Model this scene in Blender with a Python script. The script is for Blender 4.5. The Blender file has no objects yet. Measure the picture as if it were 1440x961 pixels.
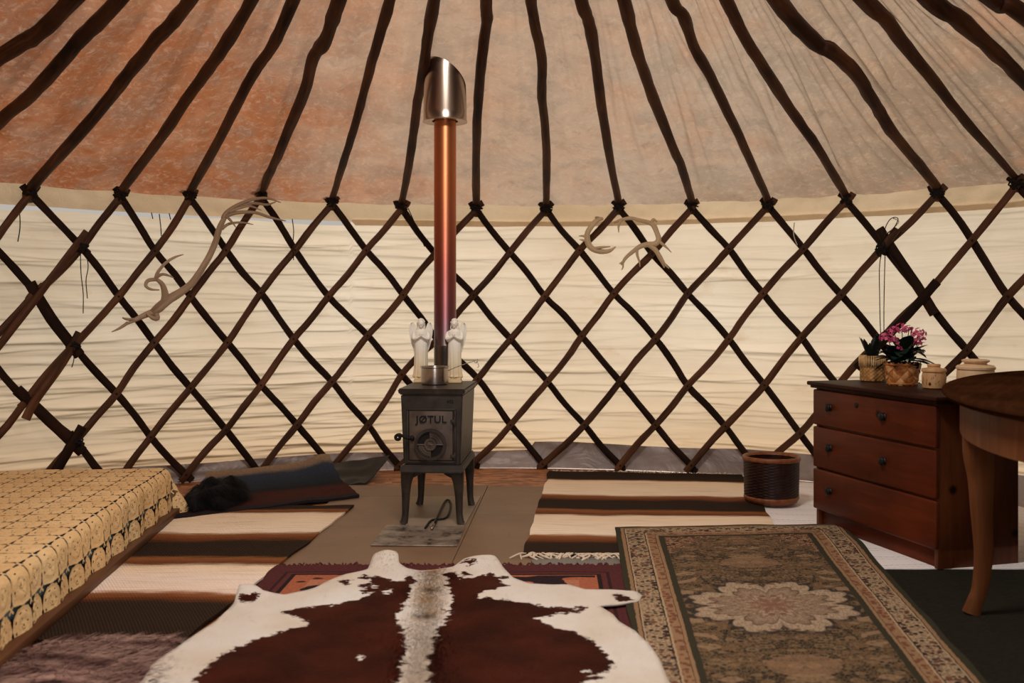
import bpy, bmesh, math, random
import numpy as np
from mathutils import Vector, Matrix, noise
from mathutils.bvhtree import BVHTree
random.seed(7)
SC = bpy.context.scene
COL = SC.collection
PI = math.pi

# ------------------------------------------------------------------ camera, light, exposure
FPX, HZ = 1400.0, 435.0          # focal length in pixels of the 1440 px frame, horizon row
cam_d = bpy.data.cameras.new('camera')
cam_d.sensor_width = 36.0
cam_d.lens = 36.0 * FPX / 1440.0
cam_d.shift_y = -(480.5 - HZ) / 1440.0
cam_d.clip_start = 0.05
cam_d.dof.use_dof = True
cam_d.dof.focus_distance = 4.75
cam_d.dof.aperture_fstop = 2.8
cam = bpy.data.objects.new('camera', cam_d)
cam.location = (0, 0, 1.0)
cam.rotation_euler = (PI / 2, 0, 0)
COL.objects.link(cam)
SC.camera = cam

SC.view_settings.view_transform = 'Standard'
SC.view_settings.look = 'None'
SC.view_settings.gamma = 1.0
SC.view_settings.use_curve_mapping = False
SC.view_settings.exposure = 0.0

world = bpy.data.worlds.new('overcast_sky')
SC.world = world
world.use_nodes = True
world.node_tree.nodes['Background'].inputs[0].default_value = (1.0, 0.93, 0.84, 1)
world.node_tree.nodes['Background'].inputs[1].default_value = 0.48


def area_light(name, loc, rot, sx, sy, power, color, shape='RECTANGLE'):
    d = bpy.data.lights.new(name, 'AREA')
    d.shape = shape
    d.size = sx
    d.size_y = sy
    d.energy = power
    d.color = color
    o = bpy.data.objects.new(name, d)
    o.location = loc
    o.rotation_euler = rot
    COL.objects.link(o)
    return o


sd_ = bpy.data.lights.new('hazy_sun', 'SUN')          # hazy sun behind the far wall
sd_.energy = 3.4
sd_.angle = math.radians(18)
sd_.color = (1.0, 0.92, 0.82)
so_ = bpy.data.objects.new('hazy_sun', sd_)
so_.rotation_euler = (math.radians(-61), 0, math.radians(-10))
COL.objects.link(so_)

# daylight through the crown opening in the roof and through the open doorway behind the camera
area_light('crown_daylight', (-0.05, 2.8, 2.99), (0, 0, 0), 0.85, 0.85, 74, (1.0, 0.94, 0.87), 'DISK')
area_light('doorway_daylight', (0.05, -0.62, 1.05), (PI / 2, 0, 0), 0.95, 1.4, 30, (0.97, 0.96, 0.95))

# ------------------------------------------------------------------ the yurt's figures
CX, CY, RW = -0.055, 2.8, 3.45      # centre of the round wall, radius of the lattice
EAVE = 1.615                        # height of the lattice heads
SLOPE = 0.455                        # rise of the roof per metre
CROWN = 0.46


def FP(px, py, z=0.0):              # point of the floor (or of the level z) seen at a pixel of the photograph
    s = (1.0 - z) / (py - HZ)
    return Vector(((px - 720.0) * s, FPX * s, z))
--
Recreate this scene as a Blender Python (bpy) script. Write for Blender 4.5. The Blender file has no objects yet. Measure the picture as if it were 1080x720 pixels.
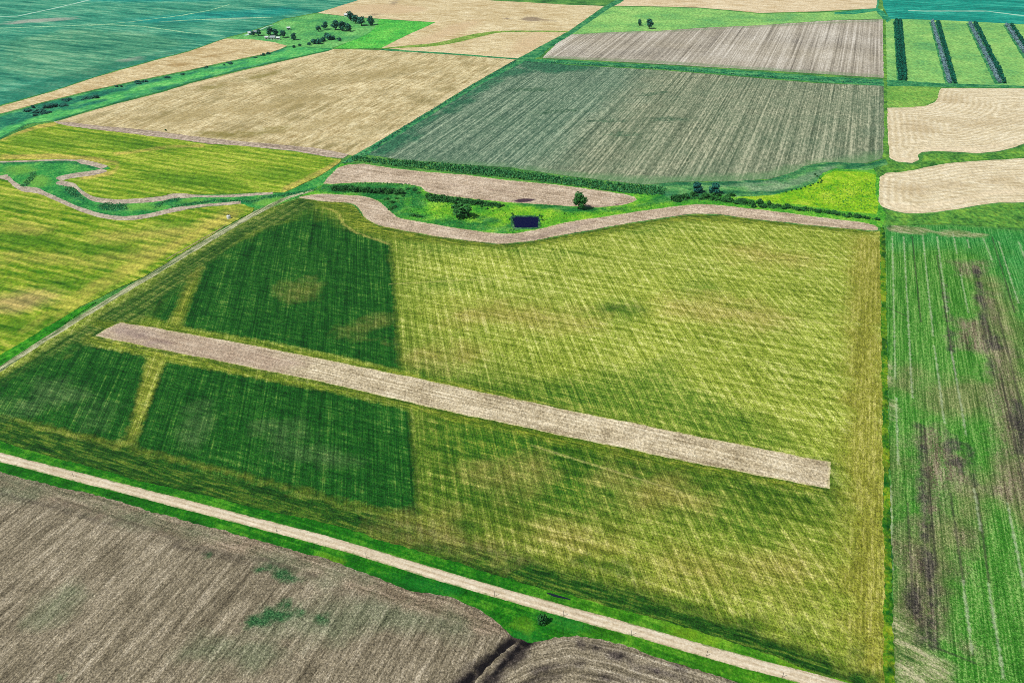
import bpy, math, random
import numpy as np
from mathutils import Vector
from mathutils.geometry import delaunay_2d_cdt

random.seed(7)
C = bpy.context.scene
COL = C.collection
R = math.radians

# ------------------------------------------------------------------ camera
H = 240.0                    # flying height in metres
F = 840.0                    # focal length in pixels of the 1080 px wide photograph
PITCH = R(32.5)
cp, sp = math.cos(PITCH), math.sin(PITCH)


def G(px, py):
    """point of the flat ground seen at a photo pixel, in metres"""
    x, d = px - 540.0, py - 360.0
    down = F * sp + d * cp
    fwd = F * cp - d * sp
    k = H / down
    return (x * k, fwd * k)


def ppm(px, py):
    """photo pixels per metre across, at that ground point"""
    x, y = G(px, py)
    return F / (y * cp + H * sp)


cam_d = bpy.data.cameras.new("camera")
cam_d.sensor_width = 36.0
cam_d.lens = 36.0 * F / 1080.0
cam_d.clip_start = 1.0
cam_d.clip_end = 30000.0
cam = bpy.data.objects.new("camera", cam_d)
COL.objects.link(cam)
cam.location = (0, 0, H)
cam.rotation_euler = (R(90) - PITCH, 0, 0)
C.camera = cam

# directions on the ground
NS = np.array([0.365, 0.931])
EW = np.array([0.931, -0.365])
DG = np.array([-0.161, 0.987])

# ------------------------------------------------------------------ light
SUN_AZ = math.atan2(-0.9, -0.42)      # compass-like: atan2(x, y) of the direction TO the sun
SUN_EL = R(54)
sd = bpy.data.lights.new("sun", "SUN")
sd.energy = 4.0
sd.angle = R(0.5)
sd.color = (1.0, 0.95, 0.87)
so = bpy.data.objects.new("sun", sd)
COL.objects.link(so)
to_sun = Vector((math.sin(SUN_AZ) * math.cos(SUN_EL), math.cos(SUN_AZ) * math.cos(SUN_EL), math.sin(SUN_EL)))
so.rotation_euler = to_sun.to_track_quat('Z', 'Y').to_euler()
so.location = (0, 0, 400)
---
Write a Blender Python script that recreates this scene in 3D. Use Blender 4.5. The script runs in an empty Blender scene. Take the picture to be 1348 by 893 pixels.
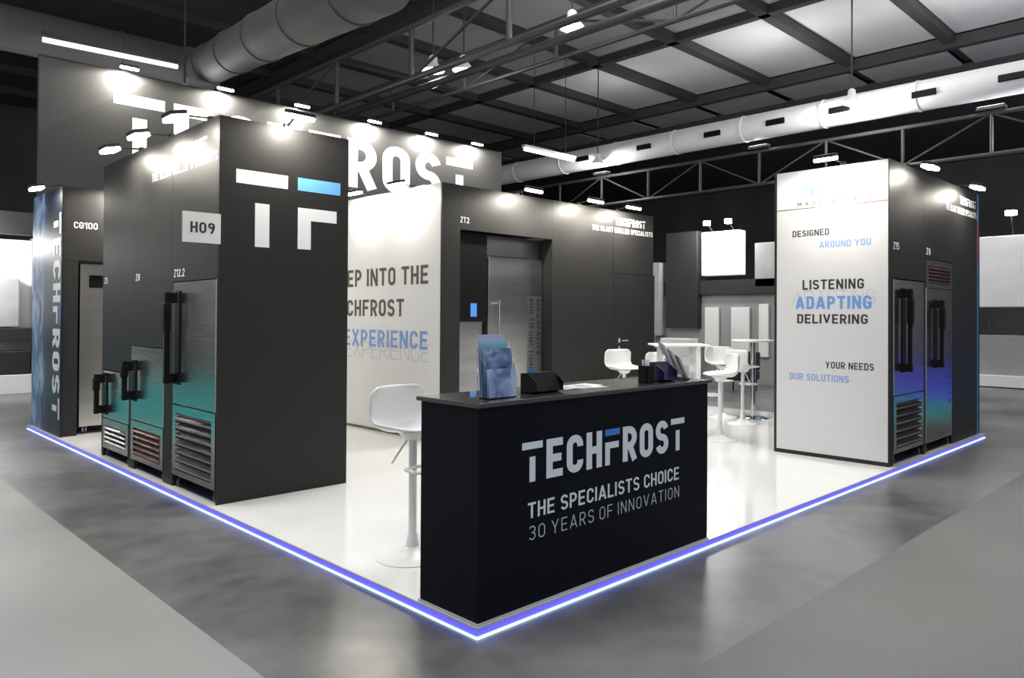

__Task to complete__
State the count of lines above containing the string "file", and add nothing to it.

__Written solution__
2